1.00pm - By PAUL SMITH
The British government has been told not to copy the deregulation of New Zealand broadcasting in its ongoing review of the BBC's charter.
A closed-door meeting in London this week heard from experts who said the reforms of the 1980s had damaged public service broadcasting in New Zealand.
Daniel Cook, a former TVNZ journalist who has studied the effect of the changes, told the meeting that the impact was "extremely bad", with a dramatic fall in serious news and current affairs.
The BBC's charter is currently up for review with a new one due in 2006. Pressure on the organisation to reform has grown after last year's Hutton inquiry found against the BBC in its handling of a radio news story about the Iraq war.
Television viewers in the UK pay an annual licence fee of £121 ($350) which is used to fund the BBC's TV, radio and online output. There is no advertising on BBC broadcasts in the UK.
Cook, who now works in London, told nzherald.co.nz: "The bold experiment in broadcasting [in New Zealand] is seen to have failed. It is of value to policy makers in the UK - it is a good example of what not to do."
He said there was surprise among the representatives of government and broadcasting at the negative impact the reforms had on TVNZ's output.
However, Paul Norris, head of the New Zealand Broadcasting School in Christchurch, told the meeting there were positives in the system of "contestable funding" – the provision of public money for which independent broadcasters and programme makers compete. This has been in place through the broadcast funding agency NZ On Air since 1988.

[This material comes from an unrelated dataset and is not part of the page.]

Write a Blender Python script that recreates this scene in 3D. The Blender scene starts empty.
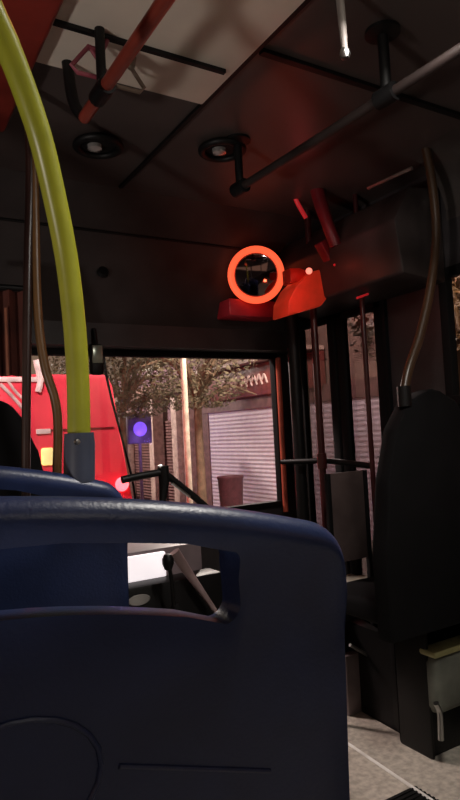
import bpy, bmesh, math, random
from mathutils import Vector, Matrix
random.seed(7)
C = bpy.context.scene.collection
sc = bpy.context.scene
# ------------------------------------------------------------ camera
YAW, PITCH, ROLL = math.radians(31), math.radians(2.9), math.radians(3.0)
FPX = 620.0
EYE = Vector((-0.8, 0.0, 1.2))
fw = Vector((math.sin(YAW)*math.cos(PITCH), math.cos(YAW)*math.cos(PITCH), math.sin(PITCH)))
rt0 = Vector((math.cos(YAW), -math.sin(YAW), 0))
up0 = rt0.cross(fw)
rt = rt0*math.cos(ROLL) - up0*math.sin(ROLL)
up = up0*math.cos(ROLL) + rt0*math.sin(ROLL)
cam_d = bpy.data.cameras.new('camera'); cam = bpy.data.objects.new('camera', cam_d); C.objects.link(cam)
cam_d.sensor_fit = 'VERTICAL'; cam_d.sensor_height = 24; cam_d.lens = FPX*24/800
cam_d.clip_start = 0.02; cam_d.clip_end = 300
M4 = Matrix((rt, up, -fw)).transposed().to_4x4(); M4.translation = EYE
cam.matrix_world = M4
sc.camera = cam
# ------------------------------------------------------------ world and light
W = bpy.data.worlds.new('night'); sc.world = W; W.use_nodes = True
wn = W.node_tree.nodes; wl = W.node_tree.links
bgn = wn['Background']
tcw = wn.new('ShaderNodeTexCoord'); sep = wn.new('ShaderNodeSeparateXYZ'); wr = wn.new('ShaderNodeValToRGB')
wl.new(tcw.outputs['Generated'], sep.inputs[0]); wl.new(sep.outputs['Z'], wr.inputs[0]); wl.new(wr.outputs[0], bgn.inputs[0])
wr.color_ramp.elements[0].color = (0.30, 0.19, 0.13, 1); wr.color_ramp.elements[1].color = (0.05, 0.04, 0.05, 1)
wr.color_ramp.elements[1].position = 0.6
bgn.inputs[1].default_value = 1.1
vs = sc.view_settings
vs.view_transform = 'Standard'; vs.look = 'None'; vs.gamma = 1; vs.exposure = 0; vs.use_curve_mapping = False
def light(name, typ, loc, power, col, size=0.1, to=None, sx=None, spot=None):
    d = bpy.data.lights.new(name, typ); d.energy = power; d.color = col
    if typ == 'AREA':
        d.size = size
        if sx: d.shape = 'RECTANGLE'; d.size_y = sx
    else: d.shadow_soft_size = size
    if spot: d.spot_size = math.radians(spot); d.spot_blend = 0.6
    o = bpy.data.objects.new(name, d); C.objects.link(o); o.location = loc
    if to is not None: o.rotation_euler = (Vector(to)-Vector(loc)).to_track_quat('-Z', 'Y').to_euler()
    return o
# the bus's own ceiling lamps behind the camera, street lighting outside, and an added ceiling fill
light('rear_cabin_light', 'POINT', (0.15, -1.5, 2.02), 5.5, (1.0, 0.90, 0.80), 0.10)
light('mid_cabin_light', 'AREA', (0.15, 0.70, 2.10), 12, (1.0, 0.95, 0.88), 0.14, to=(0.15, 0.70, 0), sx=0.4)
light('street_light_glow', 'POINT', (3.9, 6.6, 4.3), 1900, (1.0, 0.86, 0.80), 0.3)
light('street_light_far_glow', 'POINT', (2.2, 17.5, 4.2), 2400, (1.0, 0.86, 0.80), 0.3)
light('street_light_near_glow', 'POINT', (4.0, 3.4, 3.6), 300, (1.0, 0.62, 0.34), 0.3)
light('red_bus_street_glow', 'POINT', (-0.6, 4.3, 3.2), 520, (1.0, 0.80, 0.78), 0.3)
light('ceiling_fill_left', 'POINT', (-3.0, 0.2, 0.25), 115, (1.0, 0.90, 0.82), 0.12)  # added fill with no source there, brightens the ceiling through the left windows
# ------------------------------------------------------------ pixel helpers (photo pixel -> point at a real distance)
def ray(px, py):
    return (fw*FPX + rt*(px-230) - up*(py-400)).normalized()
def at(px, py, Y):          # point on the plane y = Y
    r = ray(px, py); return EYE + r*((Y-EYE.y)/r.y)
def atz(px, py, z):
    r = ray(px, py); return EYE + r*((z-EYE.z)/r.z)
def atx(px, py, x):
    r = ray(px, py); return EYE + r*((x-EYE.x)/r.x)
# ------------------------------------------------------------ materials
def lin(c): return tuple(((v/255)/12.92 if v/255 <= 0.04045 else ((v/255+0.055)/1.055)**2.4) for v in c)
MATS = {}
def mat(name, rgb, rough=0.5, metal=0.0, var=0.15, scale=8, bump=0.0, bscale=60, emit=None, es=0, stripe=None, rgb2=None, spec=0.5):
    if name in MATS: return MATS[name]
    m = bpy.data.materials.new(name); m.use_nodes = True; N = m.node_tree.nodes; L = m.node_tree.links
    b = N['Principled BSDF']; b.inputs['Roughness'].default_value = rough; b.inputs['Metallic'].default_value = metal
    b.inputs['Specular IOR Level'].default_value = spec
    tc = N.new('ShaderNodeTexCoord'); no = N.new('ShaderNodeTexNoise'); no.inputs['Scale'].default_value = scale; no.inputs['Detail'].default_value = 4
    L.new(tc.outputs['Object'], no.inputs['Vector'])
    cr = N.new('ShaderNodeValToRGB'); c = lin(rgb)
    c2 = lin(rgb2) if rgb2 else tuple(v*(1-var*2) for v in c)
    cr.color_ramp.elements[0].position = 0.35; cr.color_ramp.elements[1].position = 0.65
    cr.color_ramp.elements[0].color = (*c2, 1)
    cr.color_ramp.elements[1].color = (*(c if rgb2 else tuple(min(1, v*(1+var)) for v in c)), 1)
    L.new(no.outputs['Fac'], cr.inputs[0])
    src = cr.outputs[0]
    L.new(src, b.inputs['Base Color'])
    if bump:
        n2 = N.new('ShaderNodeTexNoise'); n2.inputs['Scale'].default_value = bscale; L.new(tc.outputs['Object'], n2.inputs['Vector'])
        bp = N.new('ShaderNodeBump'); bp.inputs['Strength'].default_value = bump; bp.inputs['Distance'].default_value = 0.004
        L.new(n2.outputs['Fac'], bp.inputs['Height']); L.new(bp.outputs[0], b.inputs['Normal'])
    if stripe:   # corrugation along an axis
        axis, freq, dist = stripe
        w = N.new('ShaderNodeTexWave'); w.bands_direction = axis; w.inputs['Scale'].default_value = freq; w.inputs['Distortion'].default_value = 0
        L.new(tc.outputs['Object'], w.inputs['Vector'])
        bp = N.new('ShaderNodeBump'); bp.inputs['Strength'].default_value = 1; bp.inputs['Distance'].default_value = dist
        L.new(w.outputs['Fac'], bp.inputs['Height']); L.new(bp.outputs[0], b.inputs['Normal'])
    if emit:
        b.inputs['Emission Color'].default_value = (*lin(emit), 1); b.inputs['Emission Strength'].default_value = es
    MATS[name] = m; return m
def glassmat(name, tint=(1, 1, 1), rough=0.02, refl=0.06):
    m = bpy.data.materials.new(name); m.use_nodes = True; N = m.node_tree.nodes; L = m.node_tree.links
    N.remove(N['Principled BSDF']); out = N['Material Output']
    t = N.new('ShaderNodeBsdfTransparent'); g = N.new('ShaderNodeBsdfGlossy'); g.inputs['Roughness'].default_value = rough
    no = N.new('ShaderNodeTexNoise'); no.inputs['Scale'].default_value = 3
    cr = N.new('ShaderNodeValToRGB'); cr.color_ramp.elements[0].color = (*[v*0.9 for v in tint], 1); cr.color_ramp.elements[1].color = (*tint, 1)
    L.new(no.outputs['Fac'], cr.inputs[0]); L.new(cr.outputs[0], t.inputs[0])
    mx = N.new('ShaderNodeMixShader'); mx.inputs[0].default_value = refl
    L.new(t.outputs[0], mx.inputs[1]); L.new(g.outputs[0], mx.inputs[2]); L.new(mx.outputs[0], out.inputs[0])
    MATS[name] = m; return m
seat_blue = mat('seat_blue_plastic', (40, 54, 94), 0.36, bump=0.12, bscale=220, var=0.12)
seat_dark = mat('seat_charcoal', (13, 12, 14), 0.85, spec=0.2)
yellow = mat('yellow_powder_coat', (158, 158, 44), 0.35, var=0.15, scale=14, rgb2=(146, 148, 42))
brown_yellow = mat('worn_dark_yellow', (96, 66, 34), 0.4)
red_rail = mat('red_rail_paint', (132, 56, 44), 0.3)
black = mat('black_plastic', (13, 12, 13), 0.5, spec=0.3)
rubber = mat('black_rubber', (10, 9, 10), 0.8, spec=0.25)
dkpanel = mat('dark_ceiling_panel', (70, 61, 59), 0.42, var=0.1, scale=3)
palepanel = mat('pale_ceiling_panel', (232, 222, 208), 0.45, var=0.06, scale=3)
dkgrey = mat('dark_grey_panel', (52, 48, 50), 0.5)
steel = mat('brushed_steel', (180, 180, 178), 0.3, metal=1.0, var=0.08)
clampm = mat('slate_grey_clamp', (66, 72, 90), 0.45)
floorm = mat('speckled_grey_floor', (205, 196, 182), 0.55, rgb2=(168, 160, 148), scale=40, bump=0.2, bscale=90)
palestep = mat('pale_step_plastic', (170, 166, 150), 0.5)
trimyel = mat('yellow_edge_trim', (165, 160, 112), 0.5)
redglow = mat('glowing_red_ring', (255, 60, 40), 0.4, emit=(255, 92, 56), es=1.25)
redled = mat('red_led', (255, 40, 50), 0.4, emit=(255, 40, 56), es=1.0)
dimred = mat('dim_red_glow', (200, 30, 40), 0.4, emit=(220, 44, 50), es=0.3)  # glows in the indicator lens and in the red reflection streaks
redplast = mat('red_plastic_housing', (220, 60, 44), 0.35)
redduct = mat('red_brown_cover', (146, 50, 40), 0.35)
mirror = mat('mirror_glass', (140, 120, 120), 0.06, metal=1.0, var=0.03)
winglass = glassmat('window_glass', (0.92, 0.92, 0.9))
doorglass = glassmat('smoked_door_glass', (0.42, 0.40, 0.40), refl=0.09)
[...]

A UK government official who attended the meeting, organised by thinktank the Institute for Public Policy Research, said there were some "very important lessons" that Britain could learn from New Zealand's reforms.
He added: "Despite being 11,000 miles away, many of the issues are the same. However, there are caveats - in New Zealand, with 4 million people, the focus will be local. In the UK, with 60 million, less so."